▶ STATED TASK: Pull every line containing "empty" from the entries.

▶ INFORMATION GIVEN:
· · · · · · ·
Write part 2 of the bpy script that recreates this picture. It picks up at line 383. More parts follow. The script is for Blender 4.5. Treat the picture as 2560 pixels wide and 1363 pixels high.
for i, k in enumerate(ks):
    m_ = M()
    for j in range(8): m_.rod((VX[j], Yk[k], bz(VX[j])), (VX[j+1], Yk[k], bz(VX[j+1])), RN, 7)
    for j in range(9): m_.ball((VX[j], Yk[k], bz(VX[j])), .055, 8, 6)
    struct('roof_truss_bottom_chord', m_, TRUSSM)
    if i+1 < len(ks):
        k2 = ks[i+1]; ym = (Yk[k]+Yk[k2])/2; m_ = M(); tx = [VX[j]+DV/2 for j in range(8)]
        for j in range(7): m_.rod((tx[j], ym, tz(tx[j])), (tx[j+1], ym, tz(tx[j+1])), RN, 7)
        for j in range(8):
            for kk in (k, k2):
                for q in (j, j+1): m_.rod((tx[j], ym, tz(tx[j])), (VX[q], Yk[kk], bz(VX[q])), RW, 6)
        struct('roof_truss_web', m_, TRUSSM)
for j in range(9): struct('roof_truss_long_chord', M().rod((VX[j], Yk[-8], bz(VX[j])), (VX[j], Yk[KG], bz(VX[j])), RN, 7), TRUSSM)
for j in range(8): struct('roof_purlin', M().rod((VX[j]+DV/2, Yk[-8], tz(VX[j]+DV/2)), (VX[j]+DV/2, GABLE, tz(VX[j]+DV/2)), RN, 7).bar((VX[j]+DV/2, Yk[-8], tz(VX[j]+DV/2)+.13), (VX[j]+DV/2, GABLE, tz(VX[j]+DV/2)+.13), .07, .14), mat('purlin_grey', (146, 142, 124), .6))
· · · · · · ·
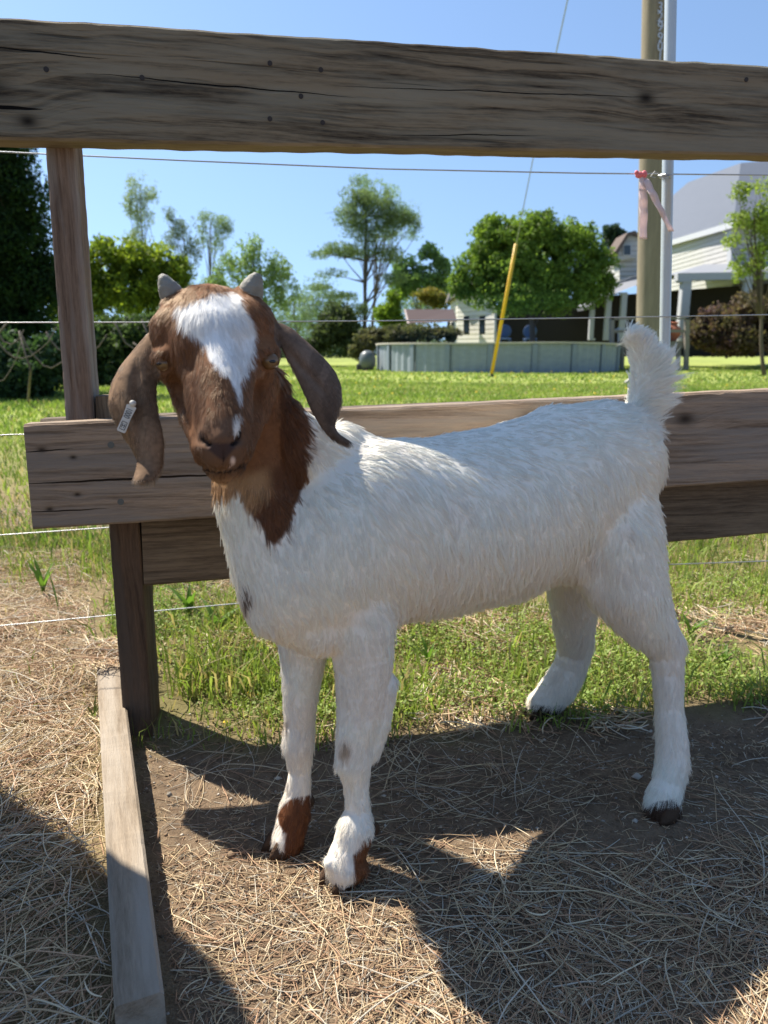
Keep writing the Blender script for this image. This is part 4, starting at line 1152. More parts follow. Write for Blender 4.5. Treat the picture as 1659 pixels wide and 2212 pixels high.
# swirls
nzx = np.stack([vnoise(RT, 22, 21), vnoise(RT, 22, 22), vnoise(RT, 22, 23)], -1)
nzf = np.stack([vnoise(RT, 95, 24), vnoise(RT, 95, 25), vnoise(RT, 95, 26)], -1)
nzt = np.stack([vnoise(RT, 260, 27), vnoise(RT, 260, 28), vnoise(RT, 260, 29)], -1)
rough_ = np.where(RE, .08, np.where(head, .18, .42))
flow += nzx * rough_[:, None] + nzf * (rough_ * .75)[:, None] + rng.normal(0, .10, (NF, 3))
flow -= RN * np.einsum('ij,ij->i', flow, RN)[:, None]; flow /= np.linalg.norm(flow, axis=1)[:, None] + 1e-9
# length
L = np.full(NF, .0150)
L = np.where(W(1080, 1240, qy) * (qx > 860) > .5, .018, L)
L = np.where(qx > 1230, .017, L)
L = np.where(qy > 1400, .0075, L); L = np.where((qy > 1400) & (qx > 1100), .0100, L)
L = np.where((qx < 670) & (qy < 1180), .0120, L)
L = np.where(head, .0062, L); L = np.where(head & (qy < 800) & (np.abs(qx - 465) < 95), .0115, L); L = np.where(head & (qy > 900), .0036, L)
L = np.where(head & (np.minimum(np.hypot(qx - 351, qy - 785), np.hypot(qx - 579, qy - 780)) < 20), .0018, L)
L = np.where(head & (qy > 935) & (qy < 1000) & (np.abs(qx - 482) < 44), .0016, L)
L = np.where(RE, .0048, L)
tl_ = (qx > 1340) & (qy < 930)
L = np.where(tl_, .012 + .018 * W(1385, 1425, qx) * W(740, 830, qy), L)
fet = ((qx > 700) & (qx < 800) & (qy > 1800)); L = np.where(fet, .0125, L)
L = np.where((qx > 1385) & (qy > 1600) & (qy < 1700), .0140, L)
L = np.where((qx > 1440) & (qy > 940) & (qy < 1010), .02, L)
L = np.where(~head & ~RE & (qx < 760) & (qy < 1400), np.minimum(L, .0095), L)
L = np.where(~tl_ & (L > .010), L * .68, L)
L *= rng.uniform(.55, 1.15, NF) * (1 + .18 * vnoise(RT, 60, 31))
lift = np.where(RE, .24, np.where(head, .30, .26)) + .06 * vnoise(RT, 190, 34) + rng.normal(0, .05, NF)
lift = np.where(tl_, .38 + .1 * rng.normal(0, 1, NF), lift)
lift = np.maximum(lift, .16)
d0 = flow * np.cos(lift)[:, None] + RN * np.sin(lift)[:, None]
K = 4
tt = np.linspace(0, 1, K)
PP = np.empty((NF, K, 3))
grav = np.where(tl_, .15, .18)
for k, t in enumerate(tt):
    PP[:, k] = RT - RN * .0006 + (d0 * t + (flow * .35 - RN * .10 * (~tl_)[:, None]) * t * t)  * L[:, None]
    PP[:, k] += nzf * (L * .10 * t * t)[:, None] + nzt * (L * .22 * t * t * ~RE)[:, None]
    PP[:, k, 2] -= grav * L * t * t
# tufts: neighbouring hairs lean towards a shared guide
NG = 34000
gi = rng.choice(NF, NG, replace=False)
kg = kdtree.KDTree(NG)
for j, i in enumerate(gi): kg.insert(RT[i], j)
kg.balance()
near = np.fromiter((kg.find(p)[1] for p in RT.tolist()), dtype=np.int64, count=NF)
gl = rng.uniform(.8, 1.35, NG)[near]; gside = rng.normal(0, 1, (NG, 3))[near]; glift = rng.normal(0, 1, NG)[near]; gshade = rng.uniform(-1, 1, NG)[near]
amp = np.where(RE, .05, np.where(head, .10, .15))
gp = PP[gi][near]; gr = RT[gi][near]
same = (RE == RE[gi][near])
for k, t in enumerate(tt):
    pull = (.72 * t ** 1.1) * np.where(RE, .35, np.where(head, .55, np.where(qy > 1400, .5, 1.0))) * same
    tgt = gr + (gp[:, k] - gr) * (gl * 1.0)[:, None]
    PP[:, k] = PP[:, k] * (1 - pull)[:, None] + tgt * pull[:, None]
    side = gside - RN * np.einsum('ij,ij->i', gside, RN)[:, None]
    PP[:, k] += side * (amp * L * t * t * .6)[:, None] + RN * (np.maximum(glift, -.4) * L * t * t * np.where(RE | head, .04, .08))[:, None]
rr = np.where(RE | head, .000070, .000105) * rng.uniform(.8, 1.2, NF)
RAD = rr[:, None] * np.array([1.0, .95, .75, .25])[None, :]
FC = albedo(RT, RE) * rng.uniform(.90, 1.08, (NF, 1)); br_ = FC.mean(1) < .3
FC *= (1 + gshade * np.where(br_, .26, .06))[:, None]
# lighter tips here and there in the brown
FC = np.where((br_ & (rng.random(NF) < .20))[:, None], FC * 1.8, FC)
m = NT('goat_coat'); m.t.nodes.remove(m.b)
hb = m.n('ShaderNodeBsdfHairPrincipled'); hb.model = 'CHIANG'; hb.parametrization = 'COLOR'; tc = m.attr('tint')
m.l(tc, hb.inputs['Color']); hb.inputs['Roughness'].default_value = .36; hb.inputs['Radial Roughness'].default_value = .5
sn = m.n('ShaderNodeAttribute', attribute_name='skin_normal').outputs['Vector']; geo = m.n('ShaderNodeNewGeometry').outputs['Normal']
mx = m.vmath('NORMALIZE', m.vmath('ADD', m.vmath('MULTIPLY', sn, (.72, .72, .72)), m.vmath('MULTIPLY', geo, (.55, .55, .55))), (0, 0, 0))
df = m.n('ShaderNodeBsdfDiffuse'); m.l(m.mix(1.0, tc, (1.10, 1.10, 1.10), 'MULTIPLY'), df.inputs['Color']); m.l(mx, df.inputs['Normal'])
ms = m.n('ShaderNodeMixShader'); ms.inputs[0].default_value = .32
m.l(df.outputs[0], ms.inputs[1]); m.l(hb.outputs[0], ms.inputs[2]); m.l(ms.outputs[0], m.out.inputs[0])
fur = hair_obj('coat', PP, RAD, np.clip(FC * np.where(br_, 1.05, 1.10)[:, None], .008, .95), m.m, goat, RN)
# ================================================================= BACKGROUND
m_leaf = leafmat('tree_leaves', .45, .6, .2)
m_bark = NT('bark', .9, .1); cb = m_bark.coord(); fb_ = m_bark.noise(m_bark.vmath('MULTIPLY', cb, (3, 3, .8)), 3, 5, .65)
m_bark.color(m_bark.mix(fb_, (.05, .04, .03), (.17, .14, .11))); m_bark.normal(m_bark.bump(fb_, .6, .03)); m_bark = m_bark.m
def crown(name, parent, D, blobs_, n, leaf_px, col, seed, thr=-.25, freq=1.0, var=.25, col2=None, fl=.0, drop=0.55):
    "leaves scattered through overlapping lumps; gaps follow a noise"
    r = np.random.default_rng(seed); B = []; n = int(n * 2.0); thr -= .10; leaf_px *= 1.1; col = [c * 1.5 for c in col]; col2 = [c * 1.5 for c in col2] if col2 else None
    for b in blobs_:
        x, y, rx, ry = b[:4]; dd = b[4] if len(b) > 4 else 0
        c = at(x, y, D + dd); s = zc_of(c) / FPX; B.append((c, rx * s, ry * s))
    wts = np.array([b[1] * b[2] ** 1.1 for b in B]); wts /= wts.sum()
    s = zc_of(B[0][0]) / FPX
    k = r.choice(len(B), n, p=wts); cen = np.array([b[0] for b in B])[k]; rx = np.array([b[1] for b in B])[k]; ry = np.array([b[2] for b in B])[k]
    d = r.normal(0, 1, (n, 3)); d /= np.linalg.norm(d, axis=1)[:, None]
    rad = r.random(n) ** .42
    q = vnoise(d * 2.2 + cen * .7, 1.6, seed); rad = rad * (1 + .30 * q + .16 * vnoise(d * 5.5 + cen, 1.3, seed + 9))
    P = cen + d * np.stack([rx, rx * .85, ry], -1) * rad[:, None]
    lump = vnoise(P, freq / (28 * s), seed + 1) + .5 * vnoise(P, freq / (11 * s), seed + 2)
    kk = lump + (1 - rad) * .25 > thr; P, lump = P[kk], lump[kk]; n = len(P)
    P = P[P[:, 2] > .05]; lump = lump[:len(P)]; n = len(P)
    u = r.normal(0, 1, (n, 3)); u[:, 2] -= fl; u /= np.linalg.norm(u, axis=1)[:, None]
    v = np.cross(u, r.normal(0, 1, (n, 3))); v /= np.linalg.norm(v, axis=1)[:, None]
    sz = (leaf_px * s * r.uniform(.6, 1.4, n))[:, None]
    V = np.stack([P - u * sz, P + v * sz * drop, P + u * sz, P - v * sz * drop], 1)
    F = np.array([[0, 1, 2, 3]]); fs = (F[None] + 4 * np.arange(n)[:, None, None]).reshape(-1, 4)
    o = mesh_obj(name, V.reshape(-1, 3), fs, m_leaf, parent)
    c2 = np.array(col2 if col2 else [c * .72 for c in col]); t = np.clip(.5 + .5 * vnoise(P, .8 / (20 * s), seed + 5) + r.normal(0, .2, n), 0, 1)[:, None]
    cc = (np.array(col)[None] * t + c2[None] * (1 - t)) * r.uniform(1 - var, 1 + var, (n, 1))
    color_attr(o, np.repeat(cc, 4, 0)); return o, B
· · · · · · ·
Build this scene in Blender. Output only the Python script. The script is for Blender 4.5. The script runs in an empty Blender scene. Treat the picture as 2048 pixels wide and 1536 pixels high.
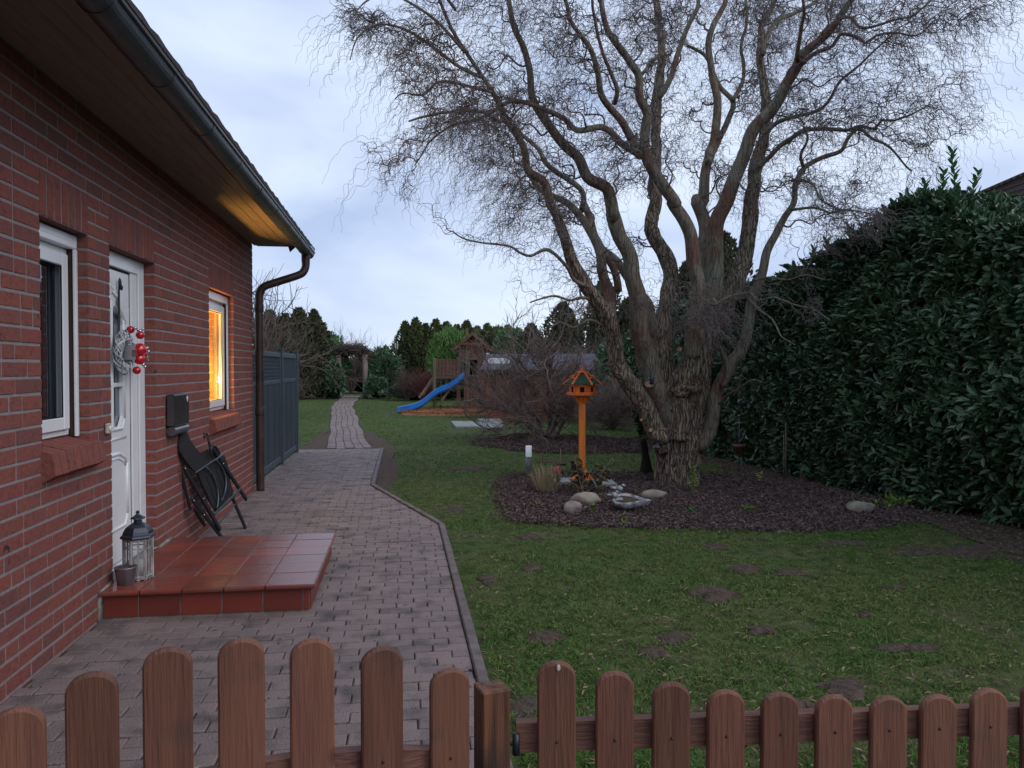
· · · · · · ·
▶ TASK SOLUTION:
PP = np.empty((NF, K, 3))
Build this scene in Blender. Output only the Python script. The script is for Blender 4.5. The script runs in an empty Blender scene. Treat the picture as 2048 pixels wide and 1536 pixels high.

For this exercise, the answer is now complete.